Language of document : ECLI:EU:F:2014:40

DESPACHO DO TRIBUNAL DA FUNÇÃO PÚBLICA DA UNIÃO EUROPEIA
(Terceira Secção)

20 de março de 2014

Processo F‑44/13

Françoise Michel

contra

Comissão Europeia

«Função pública ― Funcionário ― Ação de indemnização ― Remuneração ― Afetação num país terceiro ― Subsídio de condições de vida ― Cálculo do subsídio ― Tomada em consideração errada do imposto sobre a pensão de sobrevivência ― Erro da AIPN ― Pedido de indemnização pelo dano sofrido ― Caráter definitivo das folhas de vencimento ― Prazo de prescrição oponível ao funcionário ― Artigo 85.° do Estatuto ― Inaplicabilidade ― Artigo 76.° do Regulamento de Processo ― Recurso manifestamente inadmissível»

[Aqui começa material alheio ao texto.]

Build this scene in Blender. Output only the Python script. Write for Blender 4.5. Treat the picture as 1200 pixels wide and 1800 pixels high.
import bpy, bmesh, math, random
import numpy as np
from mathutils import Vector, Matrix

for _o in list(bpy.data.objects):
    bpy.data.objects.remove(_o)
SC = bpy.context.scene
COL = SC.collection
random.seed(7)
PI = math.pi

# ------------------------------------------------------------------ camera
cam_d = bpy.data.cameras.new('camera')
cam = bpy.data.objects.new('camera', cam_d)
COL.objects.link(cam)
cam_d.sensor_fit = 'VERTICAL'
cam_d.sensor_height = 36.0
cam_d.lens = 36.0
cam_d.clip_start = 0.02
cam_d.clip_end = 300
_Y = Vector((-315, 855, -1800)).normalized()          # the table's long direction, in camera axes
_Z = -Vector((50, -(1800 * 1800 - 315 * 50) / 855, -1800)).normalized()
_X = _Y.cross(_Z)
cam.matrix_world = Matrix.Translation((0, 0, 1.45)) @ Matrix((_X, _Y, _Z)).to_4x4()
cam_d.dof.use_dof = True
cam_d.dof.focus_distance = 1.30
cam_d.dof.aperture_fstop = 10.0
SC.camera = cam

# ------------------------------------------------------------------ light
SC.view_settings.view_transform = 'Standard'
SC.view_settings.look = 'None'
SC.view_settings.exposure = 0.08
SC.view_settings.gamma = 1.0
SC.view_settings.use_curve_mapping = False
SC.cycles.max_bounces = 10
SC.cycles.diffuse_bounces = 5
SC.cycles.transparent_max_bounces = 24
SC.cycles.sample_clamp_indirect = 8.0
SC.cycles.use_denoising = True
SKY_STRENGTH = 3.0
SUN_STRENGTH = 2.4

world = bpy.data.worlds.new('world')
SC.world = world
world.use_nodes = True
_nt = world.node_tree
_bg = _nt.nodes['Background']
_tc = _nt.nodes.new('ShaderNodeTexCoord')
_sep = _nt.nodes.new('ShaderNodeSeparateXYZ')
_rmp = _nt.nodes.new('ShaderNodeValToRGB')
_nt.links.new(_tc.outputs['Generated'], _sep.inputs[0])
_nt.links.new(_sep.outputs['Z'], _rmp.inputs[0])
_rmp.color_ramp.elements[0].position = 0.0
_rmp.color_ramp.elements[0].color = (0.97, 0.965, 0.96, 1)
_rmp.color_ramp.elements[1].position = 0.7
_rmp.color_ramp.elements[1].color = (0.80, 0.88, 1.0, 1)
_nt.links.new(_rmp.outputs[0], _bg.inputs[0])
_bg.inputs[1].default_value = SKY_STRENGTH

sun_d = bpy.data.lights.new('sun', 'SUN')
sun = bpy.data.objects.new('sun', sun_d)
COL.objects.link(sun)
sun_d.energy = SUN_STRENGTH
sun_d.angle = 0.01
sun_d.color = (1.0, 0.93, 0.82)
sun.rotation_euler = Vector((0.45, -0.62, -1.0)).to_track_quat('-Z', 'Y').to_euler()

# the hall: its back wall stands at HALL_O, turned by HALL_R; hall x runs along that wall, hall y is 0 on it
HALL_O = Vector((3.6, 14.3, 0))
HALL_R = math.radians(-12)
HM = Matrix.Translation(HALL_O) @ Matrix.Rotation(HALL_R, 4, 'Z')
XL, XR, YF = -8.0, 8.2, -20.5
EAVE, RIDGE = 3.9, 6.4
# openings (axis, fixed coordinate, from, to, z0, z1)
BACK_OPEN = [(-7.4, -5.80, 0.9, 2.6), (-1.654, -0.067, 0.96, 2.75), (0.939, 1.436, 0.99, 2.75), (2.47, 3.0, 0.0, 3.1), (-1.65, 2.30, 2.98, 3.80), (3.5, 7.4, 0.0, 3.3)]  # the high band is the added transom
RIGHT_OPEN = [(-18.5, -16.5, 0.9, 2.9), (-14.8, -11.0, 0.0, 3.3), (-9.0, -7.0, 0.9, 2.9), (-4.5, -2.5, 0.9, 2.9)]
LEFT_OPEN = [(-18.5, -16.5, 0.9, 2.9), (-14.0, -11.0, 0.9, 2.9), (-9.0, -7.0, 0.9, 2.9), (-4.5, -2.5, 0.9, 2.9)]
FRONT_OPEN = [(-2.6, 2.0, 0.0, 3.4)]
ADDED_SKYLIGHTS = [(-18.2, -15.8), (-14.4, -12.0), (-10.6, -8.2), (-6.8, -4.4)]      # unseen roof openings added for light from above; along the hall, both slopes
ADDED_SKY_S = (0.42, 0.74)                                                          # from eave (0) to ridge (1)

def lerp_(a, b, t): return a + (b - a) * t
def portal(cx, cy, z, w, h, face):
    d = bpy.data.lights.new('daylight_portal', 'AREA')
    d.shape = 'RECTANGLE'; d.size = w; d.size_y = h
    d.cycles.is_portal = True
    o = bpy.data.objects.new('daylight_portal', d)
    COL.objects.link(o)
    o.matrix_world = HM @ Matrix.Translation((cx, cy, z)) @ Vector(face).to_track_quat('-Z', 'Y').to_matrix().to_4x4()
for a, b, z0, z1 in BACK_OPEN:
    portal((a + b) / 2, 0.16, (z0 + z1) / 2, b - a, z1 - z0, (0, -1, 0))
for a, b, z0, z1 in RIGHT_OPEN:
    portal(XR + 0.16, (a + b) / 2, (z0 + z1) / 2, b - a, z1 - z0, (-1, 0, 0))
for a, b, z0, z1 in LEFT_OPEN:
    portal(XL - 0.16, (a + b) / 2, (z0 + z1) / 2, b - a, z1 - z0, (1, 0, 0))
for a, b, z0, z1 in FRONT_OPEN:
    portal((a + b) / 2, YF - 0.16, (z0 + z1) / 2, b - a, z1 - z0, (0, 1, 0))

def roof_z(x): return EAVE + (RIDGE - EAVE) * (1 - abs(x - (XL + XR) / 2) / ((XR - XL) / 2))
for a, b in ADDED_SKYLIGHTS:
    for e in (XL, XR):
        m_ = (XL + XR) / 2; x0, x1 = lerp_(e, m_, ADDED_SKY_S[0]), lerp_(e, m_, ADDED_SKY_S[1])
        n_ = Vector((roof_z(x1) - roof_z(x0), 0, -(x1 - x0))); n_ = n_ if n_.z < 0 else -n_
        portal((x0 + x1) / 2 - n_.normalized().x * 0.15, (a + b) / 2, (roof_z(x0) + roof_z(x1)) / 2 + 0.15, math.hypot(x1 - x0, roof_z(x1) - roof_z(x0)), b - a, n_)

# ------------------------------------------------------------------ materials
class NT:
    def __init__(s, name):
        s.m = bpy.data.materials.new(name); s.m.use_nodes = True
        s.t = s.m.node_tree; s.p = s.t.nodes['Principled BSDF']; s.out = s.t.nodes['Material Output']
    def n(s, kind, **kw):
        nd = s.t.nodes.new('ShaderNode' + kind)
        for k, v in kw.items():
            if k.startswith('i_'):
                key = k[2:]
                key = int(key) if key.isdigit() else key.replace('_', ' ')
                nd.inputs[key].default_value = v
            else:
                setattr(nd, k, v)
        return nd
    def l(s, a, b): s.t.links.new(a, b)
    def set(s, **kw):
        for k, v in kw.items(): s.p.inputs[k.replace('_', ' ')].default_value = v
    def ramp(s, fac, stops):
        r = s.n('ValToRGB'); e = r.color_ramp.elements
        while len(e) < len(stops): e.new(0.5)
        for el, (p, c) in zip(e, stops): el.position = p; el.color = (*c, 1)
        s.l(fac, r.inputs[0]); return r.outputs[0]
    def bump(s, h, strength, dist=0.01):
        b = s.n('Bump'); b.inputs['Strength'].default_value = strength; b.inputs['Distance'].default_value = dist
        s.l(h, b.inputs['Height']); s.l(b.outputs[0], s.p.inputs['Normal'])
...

Objeto:      Recurso interposto nos termos do artigo 270.° TFUE, aplicável ao Tratado CEEA por força do seu artigo 106.°‑A, no qual F. Michel pede, essencialmente, a anulação da decisão de 25 de janeiro de 2013, da Autoridade Investida do Poder de Nomeação da Comissão Europeia (a seguir «AIPN») pela qual esta autoridade só deferiu parcialmente a sua reclamação ao recusar, devido a intempestividade do pedido, indemnizar na totalidade um dano resultante de um cálculo errado, durante um período de cerca de dez anos, do montante que lhe era devido a título do subsídio de condições de vida.

Decisão:      O recurso é julgado em parte manifestamente inadmissível e em parte manifestamente improcedente. F. Michel suporta as suas próprias despesas e é condenada a suportar as despesas efetuadas pela Comissão Europeia.

Sumário

1.      Recurso dos funcionários ― Ação de indemnização ― Fundamentos ― Ilegalidade de uma decisão da Autoridade Investida do Poder de Nomeação não impugnada no prazo ― Inadmissibilidade

(Estatuto dos Funcionários, artigos 90.° e 91.°)

2.      Recurso dos funcionários ― Reclamação administrativa prévia ― Prazos ― Caráter de ordem pública

(Estatuto dos Funcionários, artigos 90.° e 91.°)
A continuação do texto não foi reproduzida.